L’un des aspects les plus innovants du projet est l’implication croissante des hommes, qui représentent 26% des membres de ces réseaux. En assumant des rôles de soutien et de sensibilisation, ils deviennent des modèles de masculinités positives, rejetant les normes traditionnelles de domination. Cet engagement masculin renforce l’efficacité des réseaux et aide à briser le cycle des violences. Avec des nouveaux modèles de père, plus inclusifs et respectueux, la tendance à reproduire les mêmes attitudes violentes dans les familles d’une génération à l’autre est rompue.
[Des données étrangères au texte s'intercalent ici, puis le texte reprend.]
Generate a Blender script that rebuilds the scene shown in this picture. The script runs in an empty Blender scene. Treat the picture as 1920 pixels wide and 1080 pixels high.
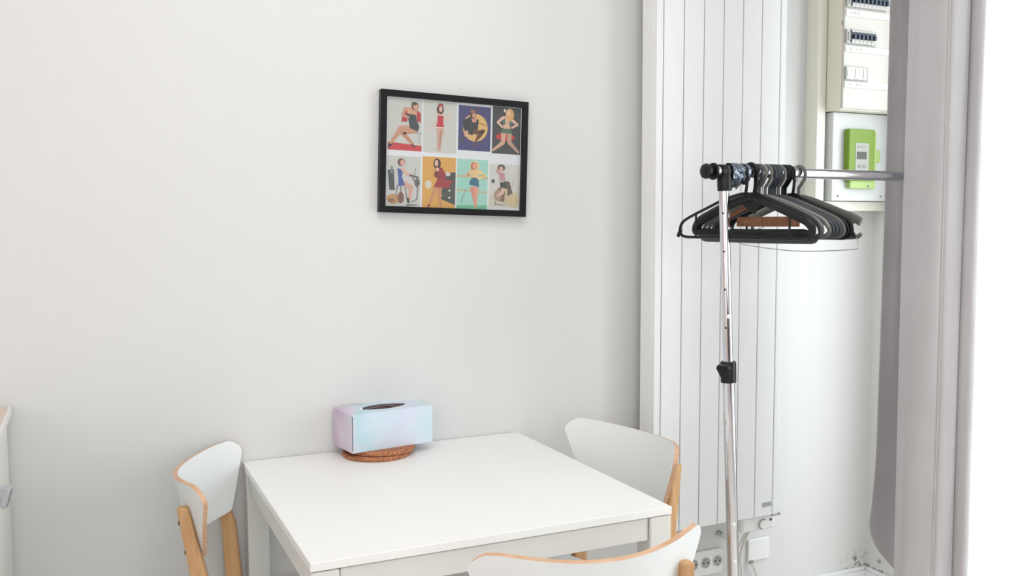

Ce réseau nous a aidées, nous les femmes, à sortir de ce cercle vicieux dans lequel nous étions enfermées à cause du manque de connaissances sur ce que nous subissions et des normes dictées par la société.

Ingrid Pérez, membre du réseau communautaire Red.

Des bénéfices pour toutes et tous

L’autonomisation des femmes ne se limite pas à l’amélioration de leur condition individuelle. En investissant dans la participation politique et sociale des femmes, les communautés bénéficient de meilleures politiques locales et d’un accès accru à des ressources essentielles, notamment dans les zones rurales. Par ailleurs, les efforts pour encourager des masculinités positives se traduisent par une réduction significative des comportements violents, établissant ainsi un socle de respect mutuel et de coopération. Et ainsi, «la paix dans les campagnes colombiennes pourra enfin être récoltée», conclut Auryn.